A simple but excellent social drama
23 July 2008 | by (prejudicemadeplausible.wordpress.com) – See all my reviews

I find both Jin and Sun, especially Jin, very interesting characters. I don't care so much for their dynamic as a couple (which never really realized its full potential until season four's "Ji Yeon"), but "... In Translation" is an excellent episode where the relationship works excellently as drama. On paper this episode sounds like part predictable soap opera and part repetitive social drama, but the script by Javier Grillo-Marxuach and Leonard Dick is full of strong characterization, excellent dialogue, and an understanding of the social situations it is handling.

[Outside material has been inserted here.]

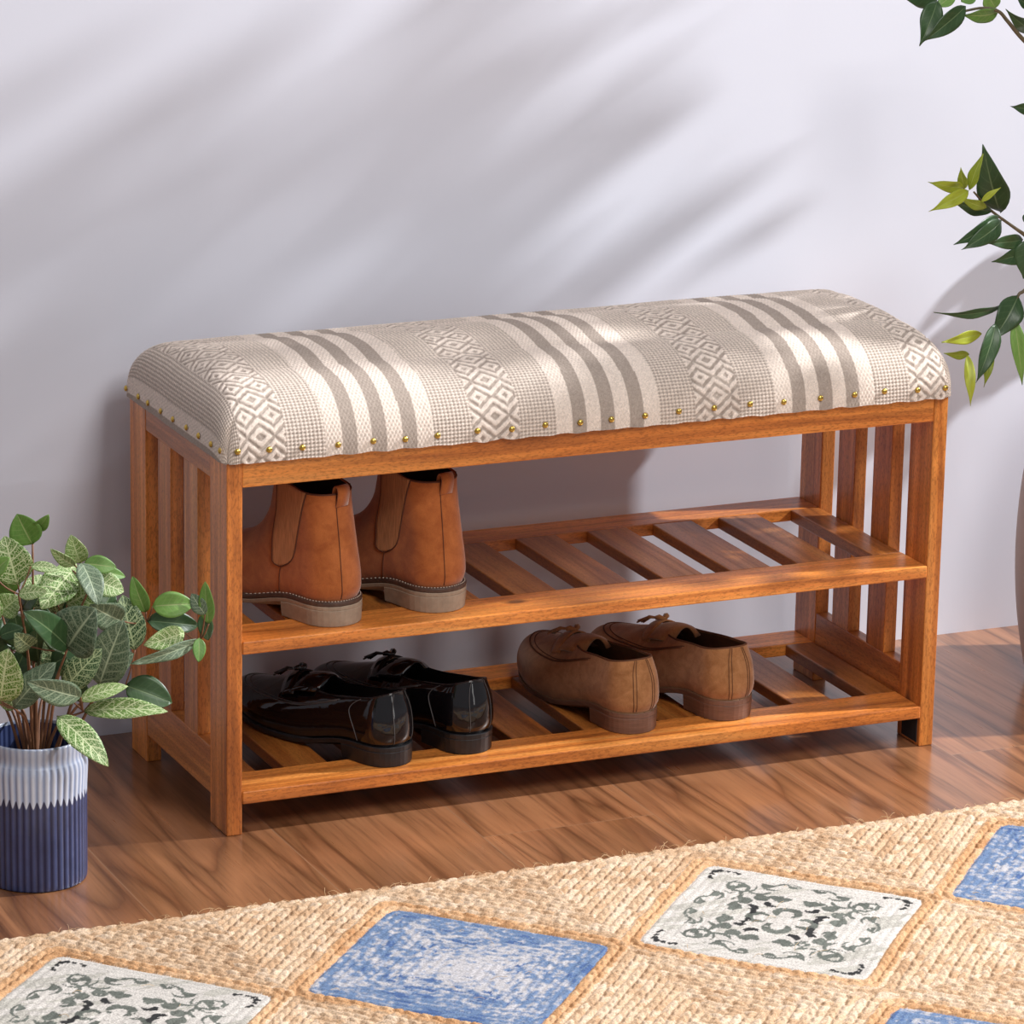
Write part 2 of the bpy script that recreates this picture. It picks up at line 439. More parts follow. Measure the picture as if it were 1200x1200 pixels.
# cushion: the cloth is draped over two crossed profiles
def profile(W, o=0.006, H=0.058, R=0.060, ex=2.2, crown=0.006, n=400):
    """arc-length table of half-open section from one edge to the other: returns s, pos, height"""
    t = np.linspace(0, PI/2, 60)
    cx = R*(1-np.cos(t)**(2/ex)); cz = (H-crown)*np.sin(t)**(2/ex)
    x1 = -o+cx; z1 = cz
    xm = np.linspace(x1[-1], W-x1[-1], 200)[1:-1]
    u = (xm-x1[-1])/(W-2*x1[-1])
    zm = (H-crown)+crown*np.sin(PI*u)**0.9
    x = np.r_[x1, xm, (W-x1)[::-1]]; z = np.r_[z1, zm, z1[::-1]]
    s = np.r_[0, np.cumsum(np.hypot(np.diff(x), np.diff(z)))]
    return s, x, z
def cushion():
    sx, X, ZX = profile(L, 0.0065, 0.087, 0.064, 2.7, 0.003)
    sy, Y, ZY = profile(D, 0.0075, 0.087, 0.100, 2.25, 0.010)
    st = 0.00125
    su = np.linspace(0, sx[-1], int(sx[-1]/st)); sv = np.linspace(0, sy[-1], int(sy[-1]/st))
    x = np.interp(su, sx, X); zx = np.interp(su, sx, ZX); y = np.interp(sv, sy, Y); zy = np.interp(sv, sy, ZY)
    GX, GY = np.meshgrid(x, y, indexing='ij')
    ax = zx/zx.max(); ay = zy/zy.max()
    H = 0.087
    pe = 2.6
    AZ = 1-np.clip(((1-ax[:, None])**pe+(1-ay[None, :])**pe)**(1/pe), 0, 1)
    # round the corners in plan
    rho = 0.020
    for X0, X1, Y0, Y1 in ((x[0], 1, y[0], 1), (x[-1], -1, y[0], 1), (x[0], 1, y[-1], -1), (x[-1], -1, y[-1], -1)):
        dx_ = np.clip(1-(GX-X0)*X1/rho, 0, 1); dy_ = np.clip(1-(GY-Y0)*Y1/rho, 0, 1)
        hyp = np.hypot(dx_, dy_)+1e-9; k_ = np.maximum(dx_, dy_)/hyp
        m_ = (dx_ > 0) & (dy_ > 0)
        GX = np.where(m_, X0+X1*rho*(1-dx_*k_), GX); GY = np.where(m_, Y0+Y1*rho*(1-dy_*k_), GY)
    GZ = 0.432+H*AZ
    # gentle hand-stuffed unevenness
    GZ = GZ+AZ*(0.0035*(fbm(GX*7+3, GY*7+1, 5)-0.5))
    # fabric coordinates: flat metric over the top centre, arc length down the sides
    U = (su-sx[-1]/2)[:, None]+L/2+0*GY
    V = (sv-sy[-1]/2)[None, :]+D/2+0*GX
    U = U+0.0035*(fbm(GX*6, GY*9, 9)-0.5)
    tau = np.array([.385, .315, .265]); cream = np.array([.86, .735, .635])
    # front edge positions fit the stripes
    P = 0.278
    p = np.mod(U-0.038+P/2, P)-P/2            # 0 at diamond-band centre
    q = np.abs(p)
    c1 = 0.0046; c2 = 0.0042
    du = np.cos(2*PI*U/c1); dv = np.cos(2*PI*V/c2)
    # dotted weave
    dots = sstep(-0.25, 0.55, 0.5*du+0.62*dv+0.15)
    h_d = 0.5*du+0.5*dv
    col_d = dots
    # cream band: plaited texture
    iv = np.floor(V/c2); br = np.cos(2*PI*(U/c1+0.5*(iv % 2)))*np.abs(np.sin(PI*V/c2))
    # diamonds
    hw = 0.0285
    a = np.abs(np.mod(V/0.047, 1)-.5)*2
    bq = q/hw
    ph = np.mod((a+bq)*2.1+.25, 1)
    ph2 = np.mod((1-a+bq)*2.1+.25, 1)
    dl = np.where(bq < .62, sstep(.38, .5, np.abs(ph-.5)*2), sstep(.42, .55, np.abs(ph2-.5)*2))
    h_q = (dl-.5)*1.2+0.35*np.cos(2*PI*U/0.0032)*np.cos(2*PI*V/0.0032)
    isd = q < hw
    lo = P/2-0.0645; # distance from diamond centre at which the cream field starts
    incream = q > lo
    r = P/2-q                                  # distance from the middle stripe
    stripe = (r < 0.0088) | ((r > 0.0265) & (r < 0.0440))
    wob = 0.0
    dl = np.clip(dl*.8+.1+(vnoise(U*260, V*260, 8)-.5)*.5, 0, 1)
    k = np.where(isd, dl, col_d*.9+.05)
    k = np.where(incream, np.where(stripe, 0.08, 0.93), k)
    h = np.where(isd, h_q, h_d); h = np.where(incream, br*np.where(stripe, .45, 0.9), h)
    edge = (U < 0.0105) & (p < 0)
    # left end is a plain ribbed weave running along the depth
    C = tau[None, None, :]*(1-k[..., None])+cream[None, None, :]*k[..., None]
    C = C*(0.86+0.26*vnoise(U*700, V*700, 3))[..., None]
    fade = np.clip(AZ*9, 0, 1)
    # displace along the surface normal
    dxu = np.gradient(GX, axis=0); dzu = np.gradient(GZ, axis=0); dyv = np.gradient(GY, axis=1); dzv = np.gradient(GZ, axis=1)
    N = np.stack([-dzu*dyv, -dxu*dzv, dxu*dyv], -1); N /= np.linalg.norm(N, axis=-1, keepdims=True)+1e-12
    amp = 0.0008
    fz = np.stack([GX, GY, GZ], -1)+N*(h*amp)[..., None]
    # ragged folded hem just above the rail
    low = np.clip(1-AZ*14, 0, 1)
    fz[..., 2] += low*0.0020*np.sin(2*PI*U/0.039)*1.0*(fbm(U*40, V*40, 2)-.2)
    nu, nv = GX.shape
    cu = mk('seat_cushion', fz.reshape(-1, 3), grid_faces(nu, nv), M['fabric'], bench, True,
            {'pattern': ('FLOAT_COLOR', np.concatenate([C, np.ones(C.shape[:2]+(1,))], -1).reshape(-1, 4))})
    cu['label'] = 'padded seat in woven cream and grey cotton'
    return cu
cush = cushion()
b = Boards(); b.add(0.002, L-.002, 0.002, D-.002, 0.4318, 0.4335, 'x'); b.build('seat_board', bench, 0.0003)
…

The flashback segments essentially fill the gaps and answer questions the "House of the Rising Sun" flashback raised. They are well-written, and the scene where Jin is forced into an act of violence is very effective, but the only truly interesting portion of the flashback is Jin's conversation with his father, which is in my opinion one of the key character development moments for Jin on the show.

The on-island events are where most of this episode's strengths lie. Part romance story between Sayid and Shannon and part social drama examining the effect of cultural differences, language barriers, and the danger of scapegoating on a secluded set of characters, "... In Translation" provides an intriguing but familiar concept that is handled wonderfully in the literate and intelligent script, creating many moments of key character and relationship development. The sub-plot with the raft has implications impacting the 'island kookiness' side of the mythology of "Lost", as one could interpret Walt's actions and what he says to Locke as further evidence of him being 'special'.

"... In Translation" is quite extraordinary visually. Tucker Gates' direction is extremely tasteful and smart, with several shots aided by Michael Bonivillain's photography being quite stunning and memorable such as the long shot of Sun and Jin on the beach after he learns that she speaks English, and the silhouette of Shannon and Sayid towards the end by the fire.

This is all around an excellent episode of "Lost", and probably my favorite Jin and Sun episode outside of "Ji Yeon".